DATA EXCERPT:
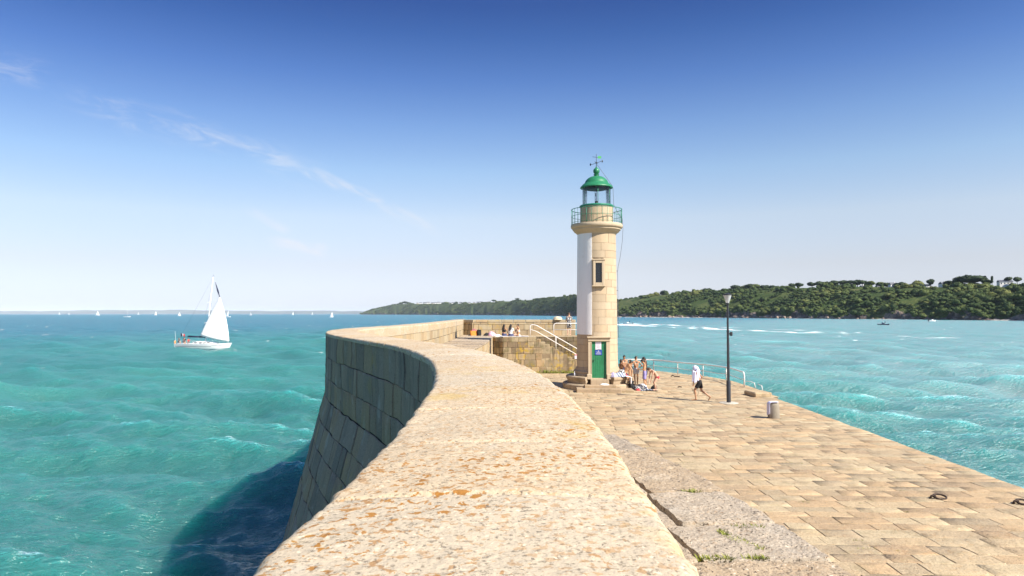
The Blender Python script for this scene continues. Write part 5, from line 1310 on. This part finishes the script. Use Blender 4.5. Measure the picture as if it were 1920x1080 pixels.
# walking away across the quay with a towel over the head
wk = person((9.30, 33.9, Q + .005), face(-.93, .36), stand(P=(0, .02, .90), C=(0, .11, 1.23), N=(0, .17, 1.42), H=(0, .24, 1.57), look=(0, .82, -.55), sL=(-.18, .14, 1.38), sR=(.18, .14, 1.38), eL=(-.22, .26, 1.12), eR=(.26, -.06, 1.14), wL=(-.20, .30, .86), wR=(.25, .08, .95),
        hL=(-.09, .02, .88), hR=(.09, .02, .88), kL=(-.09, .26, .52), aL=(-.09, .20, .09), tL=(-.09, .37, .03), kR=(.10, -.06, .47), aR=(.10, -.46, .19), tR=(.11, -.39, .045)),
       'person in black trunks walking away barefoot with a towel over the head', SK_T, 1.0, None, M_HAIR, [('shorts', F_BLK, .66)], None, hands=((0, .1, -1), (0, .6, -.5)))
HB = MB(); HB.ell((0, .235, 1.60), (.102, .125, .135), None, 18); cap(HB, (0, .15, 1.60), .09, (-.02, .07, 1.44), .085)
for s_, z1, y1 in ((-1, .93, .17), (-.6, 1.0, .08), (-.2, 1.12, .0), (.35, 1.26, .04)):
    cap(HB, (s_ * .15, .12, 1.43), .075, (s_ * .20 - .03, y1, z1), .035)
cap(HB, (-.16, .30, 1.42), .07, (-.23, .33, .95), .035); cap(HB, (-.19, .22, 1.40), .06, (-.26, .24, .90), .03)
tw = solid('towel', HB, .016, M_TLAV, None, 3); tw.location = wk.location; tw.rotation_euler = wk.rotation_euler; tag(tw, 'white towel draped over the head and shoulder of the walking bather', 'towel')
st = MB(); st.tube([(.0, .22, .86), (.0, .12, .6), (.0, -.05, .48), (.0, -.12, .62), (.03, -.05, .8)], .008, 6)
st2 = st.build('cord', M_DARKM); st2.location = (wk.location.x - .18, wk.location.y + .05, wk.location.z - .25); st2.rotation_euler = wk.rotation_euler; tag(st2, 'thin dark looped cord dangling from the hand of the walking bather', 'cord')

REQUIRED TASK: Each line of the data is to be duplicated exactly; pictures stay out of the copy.

ANSWER:
The Blender Python script for this scene continues. Write part 5, from line 1310 on. This part finishes the script. Use Blender 4.5. Measure the picture as if it were 1920x1080 pixels.
# walking away across the quay with a towel over the head
wk = person((9.30, 33.9, Q + .005), face(-.93, .36), stand(P=(0, .02, .90), C=(0, .11, 1.23), N=(0, .17, 1.42), H=(0, .24, 1.57), look=(0, .82, -.55), sL=(-.18, .14, 1.38), sR=(.18, .14, 1.38), eL=(-.22, .26, 1.12), eR=(.26, -.06, 1.14), wL=(-.20, .30, .86), wR=(.25, .08, .95),
        hL=(-.09, .02, .88), hR=(.09, .02, .88), kL=(-.09, .26, .52), aL=(-.09, .20, .09), tL=(-.09, .37, .03), kR=(.10, -.06, .47), aR=(.10, -.46, .19), tR=(.11, -.39, .045)),
       'person in black trunks walking away barefoot with a towel over the head', SK_T, 1.0, None, M_HAIR, [('shorts', F_BLK, .66)], None, hands=((0, .1, -1), (0, .6, -.5)))
HB = MB(); HB.ell((0, .235, 1.60), (.102, .125, .135), None, 18); cap(HB, (0, .15, 1.60), .09, (-.02, .07, 1.44), .085)
for s_, z1, y1 in ((-1, .93, .17), (-.6, 1.0, .08), (-.2, 1.12, .0), (.35, 1.26, .04)):
    cap(HB, (s_ * .15, .12, 1.43), .075, (s_ * .20 - .03, y1, z1), .035)
cap(HB, (-.16, .30, 1.42), .07, (-.23, .33, .95), .035); cap(HB, (-.19, .22, 1.40), .06, (-.26, .24, .90), .03)
tw = solid('towel', HB, .016, M_TLAV, None, 3); tw.location = wk.location; tw.rotation_euler = wk.rotation_euler; tag(tw, 'white towel draped over the head and shoulder of the walking bather', 'towel')
st = MB(); st.tube([(.0, .22, .86), (.0, .12, .6), (.0, -.05, .48), (.0, -.12, .62), (.03, -.05, .8)], .008, 6)
st2 = st.build('cord', M_DARKM); st2.location = (wk.location.x - .18, wk.location.y + .05, wk.location.z - .25); st2.rotation_euler = wk.rotation_euler; tag(st2, 'thin dark looped cord dangling from the hand of the walking bather', 'cord')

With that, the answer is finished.